Tongan students hoping to study in the United States face stricter visa requirements after the Trump Administration announced that all applicants must now allow U.S. officials to review their social media accounts.
The new rule, announced Wednesday by the U.S. State Department, comes as Tongans reel from recent reports that the U.S. may impose a travel ban on Tongan citizens unless the Tongan government meets undisclosed demands.
Tonga was among 36 countries the Trump Administration wanted to convince with a proposal that they were taking genuine steps to improve their passport vetting process, prevent ‘widespread government fraud,’ accept deportees from other countries, and reduce overstays in the U.S.
While there are no specific statistics on how many Tongan students travel to the U.S. to study each year, a significant number of Tongan members of The Church of Jesus Christ of Latter-day Saints (LDS Church) attend Brigham Young University (BYU) in Hawai’i annually.
The LDS Church is the second-largest denomination in Tonga and was responsible for the first large-scale migration of Tongans to the United States in the early 1950s.
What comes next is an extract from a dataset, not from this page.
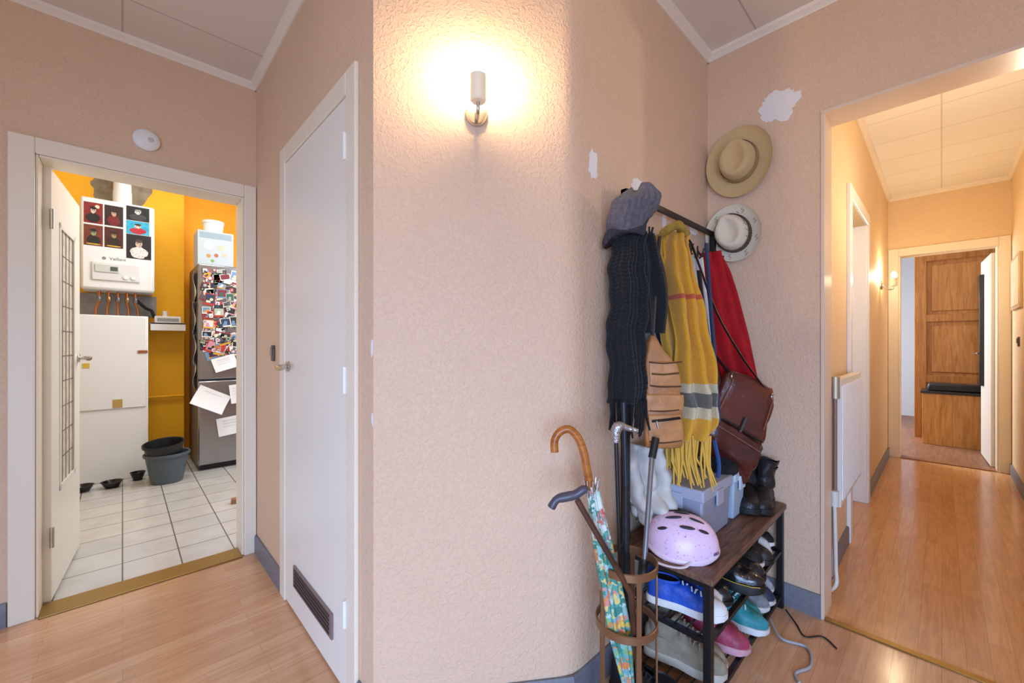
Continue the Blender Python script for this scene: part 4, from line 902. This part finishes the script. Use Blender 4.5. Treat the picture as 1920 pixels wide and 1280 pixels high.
shoe('sneaker','raspberry pink sneaker on the bottom rack','shoe',(1.67,.765,.068),dn-.05,'#A23A54','#C9959F',g2,L=.25,Wd=.086,laces='#D88A9C')
shoe('sneaker','teal sneaker with white sole on the bottom rack','shoe',(1.755,.71,.068),dn+.14,'#2A8D94','#D2D6D6',g2,L=.26,Wd=.086,laces='#DDEDED')
shoe('sneaker','teal sneaker with white sole on the bottom rack','shoe',(1.845,.745,.068),dn-.06,'#2A8D94','#D2D6D6',g2,L=.26,Wd=.086,laces='#DDEDED')
shoe('sneaker','grey and white sports shoe on the bottom rack','shoe',(1.93,.75,.068),dn+.04,'#7D8389','#D2D6D6',g2,L=.26,Wd=.086,laces='#EDEDED')
shoe('sneaker','dark blue running shoe on the bottom rack','shoe',(2.015,.735,.068),dn-.05,'#26344E','#C2C6C6',g2,L=.25,Wd=.086,laces='#9AA4B4')
shoe('sneaker','pale grey running shoe at the end of the bottom rack','shoe',(2.10,.765,.068),dn,'#A9AEB4','#D2D6D6',g2,L=.25,Wd=.086,laces='#EDEDED')
shoe('leather_shoe','black strappy shoe on the floor behind the umbrella stand','shoe',(1.23,.79,0),dn+.1,'#131317','#0C0C0E','shoes on the floor',L=.27,laces='#2A2A30',rough=.4)
shoe('leather_shoe','scuffed black shoe on the floor beside the rack','shoe',(1.27,.66,0),dn-.2,'#19181B','#0C0C0E','shoes on the floor',L=.25,Wd=.085,laces='#2A2A30',rough=.5)
MB().tube(smoothpts([(1.98,.50,.02),(1.90,.44,.01),(1.92,.36,.006),(1.82,.33,.006),(1.74,.36,.006),(1.70,.34,.006)],40),.005,8).obj('cable',M('grey_cable','#A9ACB2',.5),label='light grey cable curling on the laminate floor',cat='cable',at=(1.9,.4,.006))
MB().tube(smoothpts([(2.1,.47,.02),(2.05,.42,.004),(1.99,.38,.004),(2.04,.33,.004),(2.0,.28,.004)],30),.003,8).obj('cable',M('black_cable','#1A1A1C',.5),label='thin black cable lying on the laminate floor',cat='cable',at=(2.0,.35,.004))

# ------------------------------------------------------------ lights
def area(name,loc,target,sx,sy,pw,col,spread=None):
    l=bpy.data.lights.new(name,'AREA'); l.shape='RECTANGLE'; l.size=sx; l.size_y=sy; l.energy=pw; l.color=col
    if spread: l.spread=spread
    o=bpy.data.objects.new(name,l); COL.objects.link(o); o.location=loc
    o.rotation_euler=(Vector(target)-Vector(loc)).to_track_quat('-Z','Y').to_euler(); return o
area('window_daylight',(-1.8,-1.4,.9),(1.0,.9,-.3),2.4,1.3,62,(.40,.60,1.0),math.radians(105))
area('kitchen_window_daylight',(1.6,3.7,2.1),(-.2,4.7,1.0),1.2,1.4,42,(.95,.97,1))
area('kitchen_fill_light',(.2,4.0,3.05),(.2,4.1,0),.8,.8,20,(1,.97,.92))  # added fill from above to brighten the kitchen, no fixture modelled
area('bedroom_window_daylight',(7.2,1.8,1.6),(7.0,-.3,.9),1.4,1.4,100,(.88,.93,1))
w=bpy.data.worlds.new('world'); S.world=w; w.use_nodes=True
w.node_tree.nodes['Background'].inputs[0].default_value=(.88,.90,1,1); w.node_tree.nodes['Background'].inputs[1].default_value=.42
S.view_settings.view_transform='Standard'; S.view_settings.exposure=0
# ------------------------------------------------------------ camera
cd=bpy.data.cameras.new('camera'); cam=bpy.data.objects.new('camera',cd); COL.objects.link(cam)
cd.sensor_width=36; cd.lens=767/1920*36; cd.shift_y=5/1920; cd.clip_start=.02
cam.location=(0,0,1.18); cam.rotation_euler=(pi/2,0,-math.asin(.6896))
S.camera=cam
US Tightens Social Media Vetting
World media reported that the order applies to all “international student visas”, with no exceptions mentioned.
New applicants will now have to make their social media accounts public for enhanced vetting, the BBC reported.
It said the student visa appointments halted in late May as it worked to step up measures to restrict applicants deemed hostile to the US.
“As part of last week’s announcement, they said scheduling would now resume, and they would now be asking all applicants to make their social media accounts public for enhanced screening”, the BBC reported.
A spokesperson for the US State Department told the BBC that those who keep their social media accounts private may be deemed to be trying to hide their activity.
They said officials had been instructed to expand the social media vetting of applicants and search for “any indications of hostility toward the citizens, culture, government, institutions or founding principles of the United States”.
“It is an expectation from American citizens that their government will make every effort to make our country safer, and that is exactly what the Trump administration is doing every single day,” a senior State Department official said.
Who will be affected?
The new guidelines will affect all applicants who apply for F visas, which students primarily use.
Applicants for the M visas, used for vocational students and those applying for J visas, used by exchange students, will also be affected, a State Department spokesperson told the BBC.